Goal:
Only the lines from the start of the data through the one containing "b.excl(141, 173, 298, 327, front=10);" belong in your answer; return them exactly.

Stored data:
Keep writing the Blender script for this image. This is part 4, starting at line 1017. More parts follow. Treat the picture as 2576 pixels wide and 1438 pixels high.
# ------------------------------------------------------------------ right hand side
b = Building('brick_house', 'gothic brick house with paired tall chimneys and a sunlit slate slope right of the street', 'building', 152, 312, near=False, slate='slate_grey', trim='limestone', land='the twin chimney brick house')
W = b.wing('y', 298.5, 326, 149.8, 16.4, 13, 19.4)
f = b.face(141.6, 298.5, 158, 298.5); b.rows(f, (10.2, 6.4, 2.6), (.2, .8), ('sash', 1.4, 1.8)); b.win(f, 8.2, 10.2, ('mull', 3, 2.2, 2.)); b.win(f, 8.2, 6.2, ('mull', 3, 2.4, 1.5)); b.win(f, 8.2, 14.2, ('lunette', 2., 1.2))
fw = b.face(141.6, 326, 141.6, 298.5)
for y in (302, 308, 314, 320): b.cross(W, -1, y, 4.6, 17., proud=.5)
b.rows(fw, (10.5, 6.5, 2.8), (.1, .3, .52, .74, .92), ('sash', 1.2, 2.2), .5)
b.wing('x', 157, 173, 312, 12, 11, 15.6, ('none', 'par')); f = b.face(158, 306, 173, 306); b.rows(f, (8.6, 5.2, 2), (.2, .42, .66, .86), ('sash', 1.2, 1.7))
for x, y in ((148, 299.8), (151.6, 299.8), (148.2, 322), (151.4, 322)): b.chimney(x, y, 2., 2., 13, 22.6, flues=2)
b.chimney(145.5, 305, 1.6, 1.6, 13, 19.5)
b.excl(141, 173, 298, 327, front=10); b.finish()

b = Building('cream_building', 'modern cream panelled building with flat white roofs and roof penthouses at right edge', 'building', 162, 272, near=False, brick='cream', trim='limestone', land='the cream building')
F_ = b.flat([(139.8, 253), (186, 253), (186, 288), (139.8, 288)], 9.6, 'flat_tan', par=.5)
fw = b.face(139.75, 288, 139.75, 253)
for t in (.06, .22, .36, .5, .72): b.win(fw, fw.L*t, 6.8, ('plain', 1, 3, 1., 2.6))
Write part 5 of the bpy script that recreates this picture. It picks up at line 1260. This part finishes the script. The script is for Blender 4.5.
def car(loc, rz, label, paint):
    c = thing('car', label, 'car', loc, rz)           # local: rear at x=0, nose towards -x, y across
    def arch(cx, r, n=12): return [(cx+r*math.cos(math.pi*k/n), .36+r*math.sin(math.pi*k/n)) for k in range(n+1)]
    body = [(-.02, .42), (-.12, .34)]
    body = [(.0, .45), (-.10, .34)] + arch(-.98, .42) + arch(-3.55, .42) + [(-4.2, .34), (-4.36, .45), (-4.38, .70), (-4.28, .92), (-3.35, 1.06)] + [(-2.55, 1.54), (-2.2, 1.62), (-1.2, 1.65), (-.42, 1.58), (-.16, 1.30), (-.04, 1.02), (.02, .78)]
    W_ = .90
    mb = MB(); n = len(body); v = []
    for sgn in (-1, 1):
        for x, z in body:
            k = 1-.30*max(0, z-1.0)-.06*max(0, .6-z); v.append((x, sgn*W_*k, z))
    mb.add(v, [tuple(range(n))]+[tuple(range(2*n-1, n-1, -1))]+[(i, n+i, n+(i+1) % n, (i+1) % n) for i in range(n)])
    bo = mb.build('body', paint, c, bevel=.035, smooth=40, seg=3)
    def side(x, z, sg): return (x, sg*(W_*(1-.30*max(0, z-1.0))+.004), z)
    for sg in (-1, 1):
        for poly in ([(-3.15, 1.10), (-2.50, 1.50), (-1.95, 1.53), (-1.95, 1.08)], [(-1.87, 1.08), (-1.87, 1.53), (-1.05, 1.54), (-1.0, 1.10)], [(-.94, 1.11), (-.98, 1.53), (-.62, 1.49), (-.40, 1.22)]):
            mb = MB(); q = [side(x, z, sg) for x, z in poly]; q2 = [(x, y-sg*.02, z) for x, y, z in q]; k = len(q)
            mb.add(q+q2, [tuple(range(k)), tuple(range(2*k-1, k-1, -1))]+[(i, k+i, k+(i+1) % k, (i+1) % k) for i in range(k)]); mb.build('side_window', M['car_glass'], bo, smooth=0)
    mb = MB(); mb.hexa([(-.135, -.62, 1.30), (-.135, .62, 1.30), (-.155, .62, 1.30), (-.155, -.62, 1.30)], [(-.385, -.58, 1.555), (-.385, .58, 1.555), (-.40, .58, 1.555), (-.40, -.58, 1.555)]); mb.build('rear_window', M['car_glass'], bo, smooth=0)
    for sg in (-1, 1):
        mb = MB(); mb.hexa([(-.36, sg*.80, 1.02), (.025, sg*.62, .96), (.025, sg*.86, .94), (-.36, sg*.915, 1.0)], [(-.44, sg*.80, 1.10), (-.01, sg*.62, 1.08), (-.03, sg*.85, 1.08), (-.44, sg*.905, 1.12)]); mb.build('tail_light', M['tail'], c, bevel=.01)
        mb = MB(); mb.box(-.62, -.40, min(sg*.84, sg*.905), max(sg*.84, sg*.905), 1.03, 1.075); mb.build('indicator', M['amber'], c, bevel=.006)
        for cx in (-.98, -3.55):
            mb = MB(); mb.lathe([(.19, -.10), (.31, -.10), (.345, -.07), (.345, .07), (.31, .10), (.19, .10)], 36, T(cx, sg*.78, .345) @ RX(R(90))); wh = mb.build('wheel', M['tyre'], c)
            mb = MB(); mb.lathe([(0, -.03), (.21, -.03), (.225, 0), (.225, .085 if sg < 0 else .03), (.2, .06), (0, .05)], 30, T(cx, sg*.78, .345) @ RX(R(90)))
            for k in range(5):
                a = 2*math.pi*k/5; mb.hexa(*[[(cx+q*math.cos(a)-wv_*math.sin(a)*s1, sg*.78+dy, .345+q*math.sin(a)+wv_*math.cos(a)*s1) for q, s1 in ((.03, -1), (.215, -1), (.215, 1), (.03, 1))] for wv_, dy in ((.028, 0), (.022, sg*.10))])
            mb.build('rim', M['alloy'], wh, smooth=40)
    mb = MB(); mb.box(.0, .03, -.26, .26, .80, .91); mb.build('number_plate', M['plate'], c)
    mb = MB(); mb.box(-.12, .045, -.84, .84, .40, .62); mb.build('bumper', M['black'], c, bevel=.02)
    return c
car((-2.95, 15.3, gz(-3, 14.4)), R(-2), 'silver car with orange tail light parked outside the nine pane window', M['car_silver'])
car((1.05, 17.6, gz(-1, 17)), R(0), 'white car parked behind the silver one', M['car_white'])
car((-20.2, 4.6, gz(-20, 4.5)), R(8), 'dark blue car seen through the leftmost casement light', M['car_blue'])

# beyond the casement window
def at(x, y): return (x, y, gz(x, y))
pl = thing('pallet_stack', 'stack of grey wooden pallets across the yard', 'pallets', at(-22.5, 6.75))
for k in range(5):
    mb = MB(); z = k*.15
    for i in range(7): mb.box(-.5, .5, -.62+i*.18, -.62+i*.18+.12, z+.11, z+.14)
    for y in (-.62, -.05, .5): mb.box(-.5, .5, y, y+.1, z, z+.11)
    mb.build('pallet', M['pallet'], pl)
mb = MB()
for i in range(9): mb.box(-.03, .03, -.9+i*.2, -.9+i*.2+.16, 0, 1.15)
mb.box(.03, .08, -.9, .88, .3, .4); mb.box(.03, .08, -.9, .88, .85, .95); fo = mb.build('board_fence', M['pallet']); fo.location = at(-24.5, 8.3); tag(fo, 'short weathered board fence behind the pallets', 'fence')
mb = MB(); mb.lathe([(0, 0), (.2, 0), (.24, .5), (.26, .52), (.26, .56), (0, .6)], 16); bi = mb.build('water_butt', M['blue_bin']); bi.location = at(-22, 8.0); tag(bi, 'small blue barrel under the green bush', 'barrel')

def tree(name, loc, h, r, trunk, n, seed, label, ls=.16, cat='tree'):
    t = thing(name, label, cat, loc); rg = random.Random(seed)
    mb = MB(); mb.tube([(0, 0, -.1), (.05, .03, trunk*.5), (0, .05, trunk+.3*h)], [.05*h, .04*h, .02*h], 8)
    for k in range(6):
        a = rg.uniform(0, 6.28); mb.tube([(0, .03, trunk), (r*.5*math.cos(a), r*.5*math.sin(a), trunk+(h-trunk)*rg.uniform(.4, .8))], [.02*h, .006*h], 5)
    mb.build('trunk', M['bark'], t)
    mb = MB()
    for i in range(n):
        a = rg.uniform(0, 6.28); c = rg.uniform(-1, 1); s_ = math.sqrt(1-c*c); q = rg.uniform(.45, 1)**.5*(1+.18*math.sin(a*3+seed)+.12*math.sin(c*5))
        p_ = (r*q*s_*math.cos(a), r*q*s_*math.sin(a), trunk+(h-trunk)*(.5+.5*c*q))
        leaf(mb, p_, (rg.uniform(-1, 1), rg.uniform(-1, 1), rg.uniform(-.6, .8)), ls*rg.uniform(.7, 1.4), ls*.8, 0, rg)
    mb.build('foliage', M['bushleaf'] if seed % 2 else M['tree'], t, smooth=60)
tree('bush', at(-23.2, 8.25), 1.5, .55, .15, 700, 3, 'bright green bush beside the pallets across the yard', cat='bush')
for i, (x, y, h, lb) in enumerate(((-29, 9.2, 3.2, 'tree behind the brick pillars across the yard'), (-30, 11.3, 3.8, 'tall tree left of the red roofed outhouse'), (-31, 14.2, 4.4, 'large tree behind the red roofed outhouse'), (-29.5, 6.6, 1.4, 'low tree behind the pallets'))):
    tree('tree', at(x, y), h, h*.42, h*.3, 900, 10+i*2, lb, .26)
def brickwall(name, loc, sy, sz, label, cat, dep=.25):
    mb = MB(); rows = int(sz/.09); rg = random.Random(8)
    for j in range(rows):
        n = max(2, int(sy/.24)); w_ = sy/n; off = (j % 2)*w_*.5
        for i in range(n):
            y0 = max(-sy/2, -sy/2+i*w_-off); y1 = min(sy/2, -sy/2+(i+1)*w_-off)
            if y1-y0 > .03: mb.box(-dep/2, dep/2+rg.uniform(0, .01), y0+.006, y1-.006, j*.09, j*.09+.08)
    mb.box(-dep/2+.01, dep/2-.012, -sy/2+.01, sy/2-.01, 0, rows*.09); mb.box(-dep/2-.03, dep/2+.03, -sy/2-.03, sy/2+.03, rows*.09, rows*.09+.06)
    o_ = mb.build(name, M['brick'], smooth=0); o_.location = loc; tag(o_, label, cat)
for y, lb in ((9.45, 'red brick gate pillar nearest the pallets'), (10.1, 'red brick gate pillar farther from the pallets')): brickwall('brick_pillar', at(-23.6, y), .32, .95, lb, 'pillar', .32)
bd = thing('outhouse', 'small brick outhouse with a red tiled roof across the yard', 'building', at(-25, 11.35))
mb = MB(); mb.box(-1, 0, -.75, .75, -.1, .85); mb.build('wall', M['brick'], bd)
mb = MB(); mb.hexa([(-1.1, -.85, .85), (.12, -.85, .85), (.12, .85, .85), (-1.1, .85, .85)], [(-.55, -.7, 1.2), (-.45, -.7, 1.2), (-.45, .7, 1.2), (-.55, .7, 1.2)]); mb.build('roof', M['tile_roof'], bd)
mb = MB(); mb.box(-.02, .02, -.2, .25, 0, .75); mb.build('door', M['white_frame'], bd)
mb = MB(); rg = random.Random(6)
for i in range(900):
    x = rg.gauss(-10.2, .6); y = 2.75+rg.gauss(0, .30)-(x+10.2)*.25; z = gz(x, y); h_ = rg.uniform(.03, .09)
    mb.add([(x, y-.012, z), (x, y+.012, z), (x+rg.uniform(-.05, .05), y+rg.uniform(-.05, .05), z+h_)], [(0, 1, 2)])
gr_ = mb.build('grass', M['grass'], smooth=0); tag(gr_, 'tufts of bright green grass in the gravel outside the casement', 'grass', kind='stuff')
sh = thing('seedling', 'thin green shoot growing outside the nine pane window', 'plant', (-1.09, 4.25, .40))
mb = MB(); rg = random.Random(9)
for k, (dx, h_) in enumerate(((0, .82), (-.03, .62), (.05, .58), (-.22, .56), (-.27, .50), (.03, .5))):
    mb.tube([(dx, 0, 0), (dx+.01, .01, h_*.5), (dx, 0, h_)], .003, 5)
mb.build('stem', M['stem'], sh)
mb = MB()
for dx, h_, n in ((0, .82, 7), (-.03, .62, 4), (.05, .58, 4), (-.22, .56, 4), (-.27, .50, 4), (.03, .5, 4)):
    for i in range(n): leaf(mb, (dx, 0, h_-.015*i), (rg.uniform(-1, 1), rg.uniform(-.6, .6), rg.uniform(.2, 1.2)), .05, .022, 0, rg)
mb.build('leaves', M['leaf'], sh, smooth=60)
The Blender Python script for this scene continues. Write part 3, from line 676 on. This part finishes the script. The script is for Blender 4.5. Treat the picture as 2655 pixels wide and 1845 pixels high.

Finished task:
Keep writing the Blender script for this image. This is part 4, starting at line 1017. More parts follow. Treat the picture as 2576 pixels wide and 1438 pixels high.
# ------------------------------------------------------------------ right hand side
b = Building('brick_house', 'gothic brick house with paired tall chimneys and a sunlit slate slope right of the street', 'building', 152, 312, near=False, slate='slate_grey', trim='limestone', land='the twin chimney brick house')
W = b.wing('y', 298.5, 326, 149.8, 16.4, 13, 19.4)
f = b.face(141.6, 298.5, 158, 298.5); b.rows(f, (10.2, 6.4, 2.6), (.2, .8), ('sash', 1.4, 1.8)); b.win(f, 8.2, 10.2, ('mull', 3, 2.2, 2.)); b.win(f, 8.2, 6.2, ('mull', 3, 2.4, 1.5)); b.win(f, 8.2, 14.2, ('lunette', 2., 1.2))
fw = b.face(141.6, 326, 141.6, 298.5)
for y in (302, 308, 314, 320): b.cross(W, -1, y, 4.6, 17., proud=.5)
b.rows(fw, (10.5, 6.5, 2.8), (.1, .3, .52, .74, .92), ('sash', 1.2, 2.2), .5)
b.wing('x', 157, 173, 312, 12, 11, 15.6, ('none', 'par')); f = b.face(158, 306, 173, 306); b.rows(f, (8.6, 5.2, 2), (.2, .42, .66, .86), ('sash', 1.2, 1.7))
for x, y in ((148, 299.8), (151.6, 299.8), (148.2, 322), (151.4, 322)): b.chimney(x, y, 2., 2., 13, 22.6, flues=2)
b.chimney(145.5, 305, 1.6, 1.6, 13, 19.5)
b.excl(141, 173, 298, 327, front=10); b.finish()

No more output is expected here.